Israel Failing to Address Most Pressing Issues of Religious Pluralism, Watchdog Claims

While some helpful 'cosmetic' initiatives were adopted by lawmakers, they failed to engage with any of the most critical questions of religious plurality, says Jewish Pluralism Watch.

Rosh Chodesh prayer at the Western Wall in Jerusalem, February 27, 2017.
Emil Salman

Not one meaningful piece of legislation promoting religious pluralism in Israel was passed during the Knesset’s winter session, which ended in late March, according to a report prepared by a watchdog organization that monitors the issue. 

Although considerable attention was paid to matters of religion and state during the five-month Knesset session, Jewish Pluralism Watch noted in its latest report that all the related amendments passed and regulations enacted were merely “cosmetic” in nature and “for the most part do not touch the core of Israel’s religion and state challenges.”

“Some of these cosmetic efforts are important, at times even helpful,” the report conceded. “But they are not the most critical.” 

On sensitive issues like Shabbat and kashrut observance and prayer at the Western Wall, the report charged that Israeli parliamentarians preferred that the High Court of Justice do their “dirty work” for them, resisting any legislative initiatives that might upset the status quo.

Established several years ago by the Conservative movement in Israel, Jewish Pluralism Watch keeps tabs on the voting records of Israeli parliamentarians, as well as on their positions and statements on matters of religion and state. The latest report contains a ranking, which divides Israeli lawmakers up into four categories based on their attitudes toward religious pluralism: committed leaders, supporters, indifferent and opponents. The vast majority (81 out of 119 Knesset members) fall into the latter two categories. (Prime Minister Benjamin Netanyahu, who is also a Knesset member, is not included in the count.)

Of the 15 Knesset members categorized as leaders, all but four represent opposition parties. These four include Yehudah Glick of Likud, best known for leading the controversial campaign to allow Jews to pray on the Temple Mount. 

Of the 23 Knesset members categorized as opponents of religious pluralism, all are men and, aside from just a handful, members of the Orthodox parties in the ruling coalition. 

The list of 52 Knesset members categorized as indifferent to religious pluralism includes three members of Labor currently vying for party leadership – Amir Peretz, Erel Margalit and Omer Bar-Lev – as well as former Labor leader Shelly Yachimovich. It also includes Ilan Gilon, who recently announced his intention to run for chairman of Meretz, the left-wing opposition party, as well as virtually all the Arab members of Knesset. 

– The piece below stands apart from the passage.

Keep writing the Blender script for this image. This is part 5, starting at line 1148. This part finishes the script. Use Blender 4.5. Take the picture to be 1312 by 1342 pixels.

The list of 29 supporters of religious pluralism includes four party leaders (three of them from the opposition): Labor Chairman Isaac Herzog, Yesh Atid Chairman Yair Lapid, Meretz Chairwoman Zahava Galon, and Education Minister Naftali Bennett, who heads the right-wing religious Habayit Hayehudi. Bennett also holds the Diaspora Affairs portfolio, and unlike many other Orthodox members of the Knesset, has demonstrated tolerance toward the Reform and Conservative movements.

The report found that of all the factions in the Knesset, Yesh Atid was most engaged in matters of religion and state, its members submitting a total of 14 bills aimed at promoting Jewish pluralism. The Arab Joint List was the least engaged, with only three bills submitted by its members.

Looking ahead to the Knesset summer session, which begins on May 7, the report predicts that Shabbat and kashrut observance, as well as prayer at the Western Wall, will continue to be the main religion and state items on its agenda.